My son (files tax as single ) makes income of ~36K. Is it beneficial to gift some stock to him (say 5-10K) ? What are the tax consequences for me, him.

Tax consequences for you:

  • You will not have any dividend income from the stock after you give it to your son. (Any dividends that you receive before you gift the stock are taxable income to you.)
  • You will not have any capital gain or loss on the stock.
  • If the total value of your gifts to your son does not exceed $15,000 in any one year, there are no gift tax consequences.

 

Tax consequences for your son:

  • Any dividends that the stock pays after you gift it to your son will be taxable income to him.
  • If he sells the stock, he will have taxable gain or loss based on the price that you paid for the stock when you originally bought it. It will be long-term or short-term, depending on the date that you purchased it. In other words, he pays tax on any increase in value that occurred while you owned the stock, as well as on any increase in value that occurs when he owns it. (If you acquired the stock in some way other than buying it on the open market, it gets more complicated.)
  • It's not clear whether your son might be subject to kiddie tax. If so, any dividends or capital gains from the stock will be unearned income to him, and could therefore be subject to kiddie tax.

 

My son (files tax as single ) makes income of ~36K. Is it beneficial to gift some stock to him (say 5-10K) ? What are the tax consequences for me, him.

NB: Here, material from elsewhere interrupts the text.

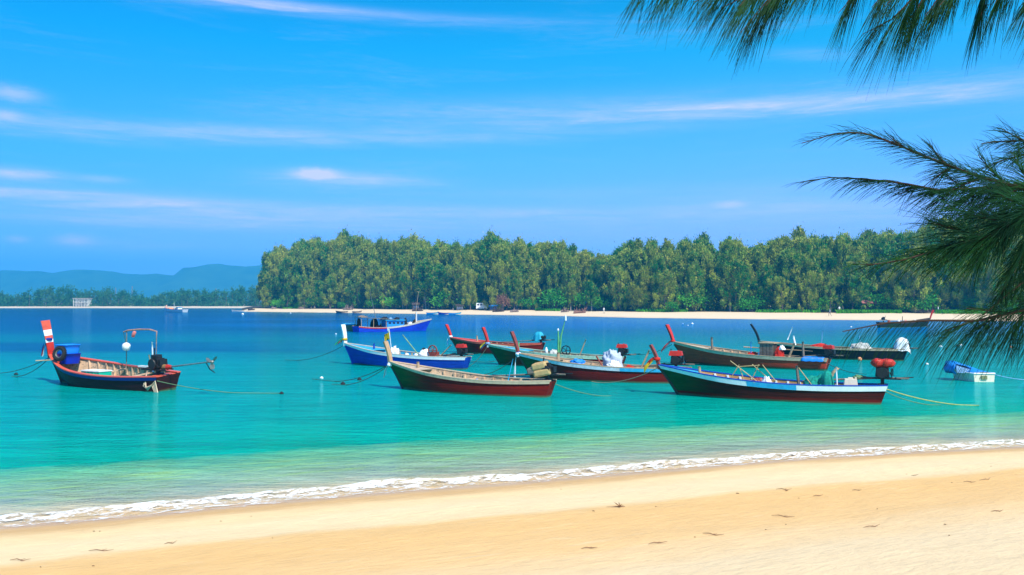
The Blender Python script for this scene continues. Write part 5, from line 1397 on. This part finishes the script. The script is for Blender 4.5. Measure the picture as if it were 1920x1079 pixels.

Thanks much for your response @rjs .

 

The rules for kiddie tax do not apply in my son's case.

 

I acquired the stock through company ESPP plan.  What are the complications here ? I assume the  cost-basis for son is my purchase price ??

 

My son (files tax as single ) makes income of ~36K. Is it beneficial to gift some stock to him (say 5-10K) ? What are the tax consequences for me, him.

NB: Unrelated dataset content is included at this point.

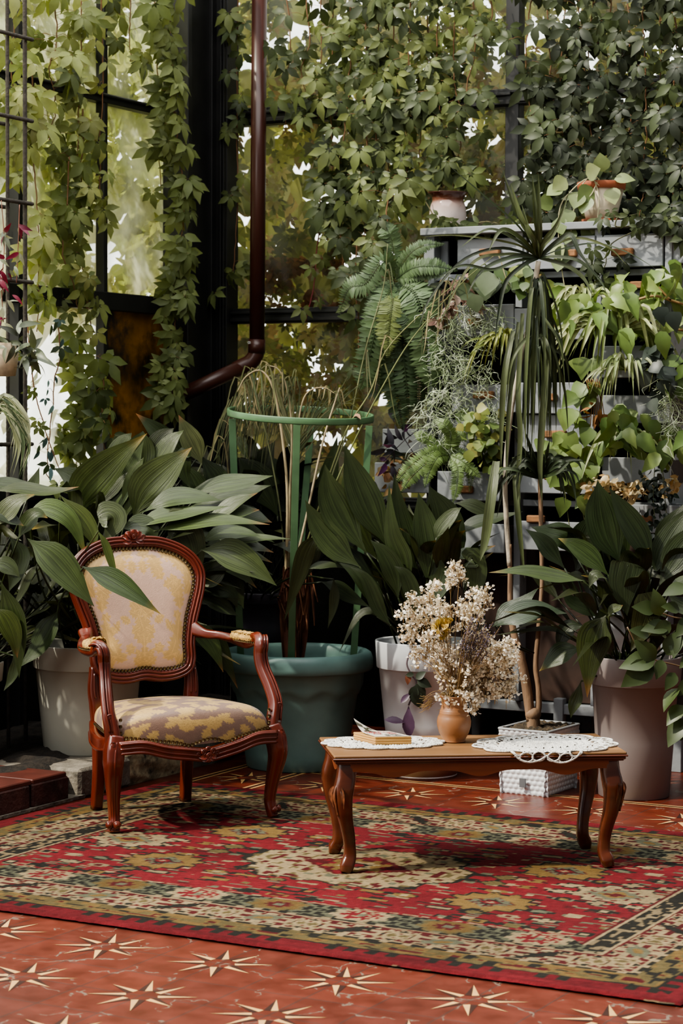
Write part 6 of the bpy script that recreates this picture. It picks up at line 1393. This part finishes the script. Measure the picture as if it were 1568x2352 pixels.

check with the administrator of the plan. the plan may not allow a non-employee to own the stock. even if it's allowed it could be a disqualifying disposition for you.   

your son needs the following information - your original cost basis and the fair market value (FMV) of the stock at the time you gave the stock - due to special rules for reporting gain/loss on sale of gifted items.

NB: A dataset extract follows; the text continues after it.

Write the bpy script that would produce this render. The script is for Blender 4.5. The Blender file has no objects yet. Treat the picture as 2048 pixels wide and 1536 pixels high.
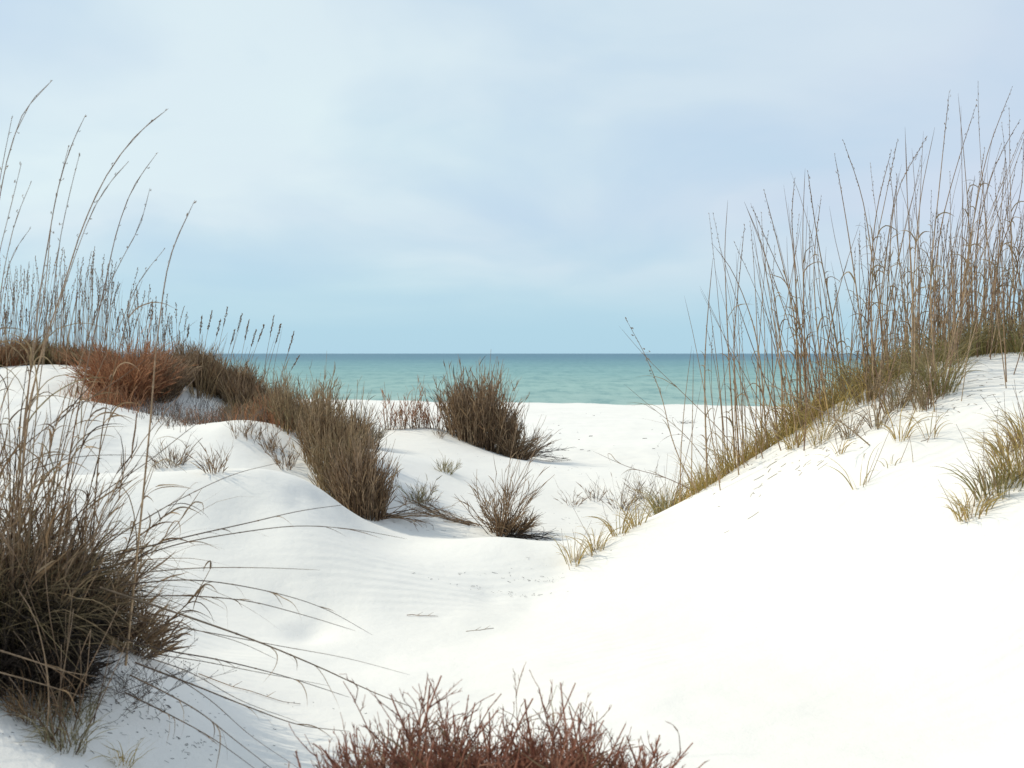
import bpy, math
import numpy as np
from mathutils import Vector

# ------------------------------------------------------------------ camera, sky, sun, exposure
scene = bpy.context.scene
C = scene.collection
EYE, F, CX, HZ = 1.6, 2276.0, 1024.0, 707.0
cam_d = bpy.data.cameras.new("camera"); cam = bpy.data.objects.new("camera", cam_d); C.objects.link(cam)
cam.location = (0, 0, EYE); cam.rotation_euler = (math.radians(90), 0, 0)
cam_d.sensor_width = 36; cam_d.lens = F * 36 / 2048; cam_d.shift_y = -(768 - HZ) / 2048
cam_d.clip_start = 0.05; cam_d.clip_end = 60000
cam_d.dof.use_dof = True; cam_d.dof.focus_distance = 8.6; cam_d.dof.aperture_fstop = 6.3
scene.camera = cam
SUN_EL, SUN_AZ = 42.0, -70.0            # degrees; azimuth clockwise from +Y (view direction)
el, az = math.radians(SUN_EL), math.radians(SUN_AZ)
to_sun = Vector((math.cos(el) * math.sin(az), math.cos(el) * math.cos(az), math.sin(el)))
sd = bpy.data.lights.new("sun", 'SUN'); so = bpy.data.objects.new("sun", sd); C.objects.link(so)
sd.energy = 3.1; sd.angle = math.radians(0.6); sd.color = (1.0, 0.925, 0.77)
so.rotation_euler = to_sun.to_track_quat('Z', 'Y').to_euler(); so.location = (-30, 0, 30)
scene.view_settings.view_transform = 'Standard'; scene.view_settings.look = 'None'
scene.view_settings.exposure = 0.0; scene.view_settings.gamma = 1.0
try: scene.view_settings.use_curve_mapping = False
except Exception: pass

def nodes(tree):
    tree.nodes.clear(); N = tree.nodes; L = tree.links
    def n(t, **kw):
        x = N.new(t)
        for k, v in kw.items():
            if k in ('operation', 'blend_type', 'data_type', 'noise_dimensions', 'interpolation', 'clamp', 'attribute_name', 'wave_type', 'bands_direction', 'feature', 'layer_name', 'use_clamp', 'sky_type'):
                setattr(x, k, v)
            else: x.inputs[k].default_value = v
        return x
    return n, L
def ramp(n, stops):
    r = n('ShaderNodeValToRGB'); e = r.color_ramp.elements
    while len(e) > 1: e.remove(e[-1])
    e[0].position = stops[0][0]; e[0].color = (*stops[0][1], 1)
    for p, c in stops[1:]:
        q = e.new(p); q.color = (*c, 1)
    return r
def lin(r, g, b):
    return tuple(((c / 255) / 12.92 if c / 255 < .04045 else ((c / 255 + .055) / 1.055) ** 2.4) for c in (r, g, b))

world = bpy.data.worlds.new("World"); scene.world = world; world.use_nodes = True
n, L = nodes(world.node_tree)
BG = 0.12
sky = n('ShaderNodeTexSky', sky_type='NISHITA'); sky.sun_disc = False
sky.sun_elevation = el; sky.sun_rotation = az; sky.air_density = 1.0; sky.dust_density = 1.5; sky.ozone_density = 1.5
tc = n('ShaderNodeTexCoord'); sx = n('ShaderNodeSeparateXYZ'); L.new(tc.outputs['Generated'], sx.inputs[0])
zz = n('ShaderNodeMath', operation='ADD'); zz.inputs[1].default_value = 0.22; L.new(sx.outputs[2], zz.inputs[0])
zm = n('ShaderNodeMath', operation='MAXIMUM'); zm.inputs[1].default_value = 0.1; L.new(zz.outputs[0], zm.inputs[0])
dv = n('ShaderNodeVectorMath', operation='DIVIDE'); cb = n('ShaderNodeCombineXYZ')
for i in range(3): L.new(zm.outputs[0], cb.inputs[i])
L.new(tc.outputs['Generated'], dv.inputs[0]); L.new(cb.outputs[0], dv.inputs[1])
mp = n('ShaderNodeMapping'); mp.inputs['Scale'].default_value = (1.0, 0.8, 0.0); mp.inputs['Location'].default_value = (3.3, 1.7, 0); L.new(dv.outputs[0], mp.inputs[0])
n1 = n('ShaderNodeTexNoise', Scale=1.25, Detail=5.0, Roughness=0.48, Distortion=0.35); L.new(mp.outputs[0], n1.inputs['Vector'])
mp2 = n('ShaderNodeMapping'); mp2.inputs['Scale'].default_value = (0.8, 0.9, 0.0); mp2.inputs['Location'].default_value = (8.1, 5.2, 0); L.new(dv.outputs[0], mp2.inputs[0])
n2 = n('ShaderNodeTexNoise', Scale=1.0, Detail=4.0, Roughness=0.45, Distortion=0.3); L.new(mp2.outputs[0], n2.inputs['Vector'])
# thin veil of cloud: bright white-blue patches and greyer lavender patches over the blue
vr = ramp(n, [(0.36, lin(203, 223, 241)), (0.48, lin(211, 232, 242)), (0.62, lin(226, 243, 247))]); L.new(n1.outputs[0], vr.inputs[0])
vr2 = ramp(n, [(0.40, (0, 0, 0)), (0.66, (1, 1, 1))]); L.new(n2.outputs[0], vr2.inputs[0])
mlav = n('ShaderNodeMix', data_type='RGBA'); mlav.inputs[7].default_value = (*lin(207, 217, 239), 1); L.new(vr.outputs[0], mlav.inputs[6])
lf = n('ShaderNodeMath', operation='MULTIPLY'); lf.inputs[1].default_value = 0.28; L.new(vr2.outputs[0], lf.inputs[0]); xr = n('ShaderNodeMapRange'); xr.inputs['From Min'].default_value = -0.1; xr.inputs['From Max'].default_value = 0.5; xr.inputs['To Min'].default_value = 0.0; xr.inputs['To Max'].default_value = 0.6; L.new(sx.outputs[0], xr.inputs['Value'])
la = n('ShaderNodeMath', operation='ADD', use_clamp=True); L.new(lf.outputs[0], la.inputs[0]); L.new(xr.outputs[0], la.inputs[1]); L.new(la.outputs[0], mlav.inputs[0])
# clear band towards the horizon
hr = ramp(n, [(0.0, lin(181, 218, 236)), (0.10, lin(181, 219, 236)), (0.5, lin(185, 218, 238)), (1.0, lin(170, 205, 236))]); L.new(sx.outputs[2], hr.inputs[0])
hm = n('ShaderNodeMapRange'); hm.inputs['From Min'].default_value = 0.02; hm.inputs['From Max'].default_value = 0.12; L.new(sx.outputs[2], hm.inputs['Value'])
nn = n('ShaderNodeMath', operation='ADD', use_clamp=True)
nm = n('ShaderNodeMath', operation='MULTIPLY_ADD'); nm.inputs[1].default_value = 2.0; nm.inputs[2].default_value = -1.0; L.new(n1.outputs[0], nm.inputs[0])
nf = n('ShaderNodeMath', operation='MULTIPLY'); L.new(nm.outputs[0], nf.inputs[0]); L.new(hm.outputs[0], nf.inputs[1])
L.new(hm.outputs[0], nn.inputs[0]); L.new(nf.outputs[0], nn.inputs[1])
mh = n('ShaderNodeMix', data_type='RGBA'); L.new(nn.outputs[0], mh.inputs[0]); L.new(hr.outputs[0], mh.inputs[6]); L.new(mlav.outputs[2], mh.inputs[7])
sc_ = n('ShaderNodeVectorMath', operation='SCALE'); sc_.inputs['Scale'].default_value = 1 / BG; L.new(mh.outputs[2], sc_.inputs[0])
ms = n('ShaderNodeMix', data_type='RGBA'); ms.inputs[0].default_value = 0.93; L.new(sky.outputs[0], ms.inputs[6]); L.new(sc_.outputs[0], ms.inputs[7])
bg = n('ShaderNodeBackground', Strength=BG); L.new(ms.outputs[2], bg.inputs[0])
wo = n('ShaderNodeOutputWorld'); L.new(bg.outputs[0], wo.inputs[0])

# ------------------------------------------------------------------ the lie of the land
rng = np.random.default_rng(7)
PTS = [  # (pixel x, pixel y, distance): points of the surface, each at its own distance
 (1024,1536,3.7),(1500,1536,3.5),(2048,1536,3.2),(600,1536,3.7),(300,1536,3.6),
 (2048,1200,4.5),(1700,1300,4.6),(1400,1300,5),(1400,1150,6.2),(1400,1050,7),(1250,1180,6.4),
 (1105,1180,6.9),(1250,1082,7.2),(1400,990,7.6),(1530,893,7.8),(1600,860,7.9),(1700,790,8),(1800,750,8.1),(1900,725,8.2),(2048,699,8.2),(2300,690,8.2),(2600,690,8.2),
 (1700,860,7.1),(1700,900,6.6),(1700,1000,6.0),(1700,1150,5.3),(1900,850,6.5),(1900,900,6.2),(2048,790,6.8),(1900,1040,5.2),(2048,980,5.2),(2300,900,5.2),(2400,1200,4.2),(1550,960,7.1),
 (1100,1250,6.0),(1000,1400,4.7),(900,1200,6.5),(800,1100,7.4),(600,1200,6.2),(600,1400,4.6),(400,1200,6),(400,1300,5),(300,1100,6.6),(500,1080,7),
 (1000,1068,7.6),(1075,1095,8.0),(1080,1050,8.9),(1040,1140,7.1),(950,1118,7.2),(890,1078,7.8),(850,1040,8.7),(830,960,9.8),(830,920,10.5),(920,1000,9.5),(1000,950,11),(1150,1000,10.3),(1250,960,11),(1150,930,12.5),(1300,900,14),
 (870,856,13),(950,885,13),(1040,918,13),(800,868,12.8),(740,890,12),
 (130,952,7.2),(300,947,7.3),(440,948,7.4),(560,945,7.5),(650,972,7.7),(640,1036,7.3),(700,1058,7.5),(600,1082,6.75),(700,1085,7.0),(450,1010,7.0),(560,925,9.15),(520,935,8.85),(585,1000,7.2),(720,1040,8.0),(555,1008,7.05),(400,1030,6.8),(200,1100,6.0),(100,1200,5),
 (500,915,8.95),(400,925,8.85),(330,928,8.8),(430,852,9.6),(540,872,9.4),(575,905,9.25),(200,812,10),(350,852,9.8),(475,843,9.5),(650,930,9),
 (50,870,8.7),(50,780,10.5),(0,738,12),(130,730,12),(190,747,11.8),(225,812,10.8),(300,790,11.5),(400,780,12),(520,845,11.5),(450,812,11.8),(600,880,11),(400,840,10.8),
 (250,1290,4),(100,1400,3.7),(0,1300,3.9),(0,1450,3.4),(400,1420,4.2),(-300,1200,4),(-300,950,7.2),(-400,738,12),(-400,800,10),(-800,738,12),
]
RAW = [  # (pixel x, distance, height)
 (1400,8.7,.40),(1250,8.4,.27),(1530,9.2,.58),(1700,9.8,.9),(1900,10.2,1.1),(2048,10.5,1.2),(2400,10.5,1.2),(1400,12,.36),(1700,13,.5),(2048,13,.8),(2500,13,.8),
 (130,8.3,.70),(440,8.3,.60),(600,8.5,.50),(300,8.3,.62),
 (0,14.5,1.15),(-500,14.5,1.1),(300,14,.98),(500,14,.72),(650,14,.58),(900,15.5,.40),(1040,15.5,.36),(0,19,.5),(300,19,.42),(2048,18,.35),(1024,2.2,.22),(1800,2.2,.5),(2600,2.2,.9),(200,2.2,.35),(-600,2.2,.7),
]
BY = np.array([-400, -40, 0, 4, 8, 14, 20, 27, 35, 50, 57, 61.5, 66, 75, 120, 400, 2000.])
BZ = np.array([1.5, .6, .2, .2, .28, .38, .25, 0.0, -.29, -.72, -.90, -1.04, -1.25, -1.6, -3, -8, -12.])
def smooth_base(x, y):
    y2 = y + 0.37 * np.clip(x, -60, 60) * np.clip((y - 30) / 30, 0, 1) * 1.0      # the shoreline runs slightly away to the left
    a = np.interp(y2, BY, BZ); b = np.interp(y2 - 1.5, BY, BZ); c = np.interp(y2 + 1.5, BY, BZ)
    return (a + b + c) / 3
cx_, cy_, cz_ = [], [], []
for px, py, D in PTS:
    cx_.append((px - CX) / F * D); cy_.append(D); cz_.append(EYE - (py - HZ) / F * D)
for px, D, z in RAW:
    cx_.append((px - CX) / F * D); cy_.append(D); cz_.append(z)
cx_, cy_, cz_ = map(np.array, (cx_, cy_, cz_))
RAD = 5.0
def kern(r):
    q = np.clip(r / RAD, 0, 1); return (1 - q) ** 4 * (4 * q + 1)
K = kern(np.hypot(cx_[:, None] - cx_, cy_[:, None] - cy_)) + 0.004 * np.eye(len(cx_))
WT = np.linalg.solve(K, cz_ - smooth_base(cx_, cy_))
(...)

  • If the FMV when you gave the stock was more than your original cost basis, he uses the original cost basis when he sells.
  • If the FMV when you gave the stock was less than the original basis, and he later sells the stock for:
    • More than the original basis, he uses the original basis.
    • More than the original basis but less than the FMV at the time of the gift, the selling price becomes the cost basis. there will be no gain or loss in this situation.
    • Less than the FMV at the time of the gift, use the FMV at the time of the gift.

 

see these links 

https://springwaterwealth.com/avoiding-the-double-tax-trap-with-an-employee-stock-purchase-plan/ 

https://wcginc.com/espp-stock-cost-basis/ 

 

as you will learn your cost basis may be more than what you paid because ordinary income was included on your w-2.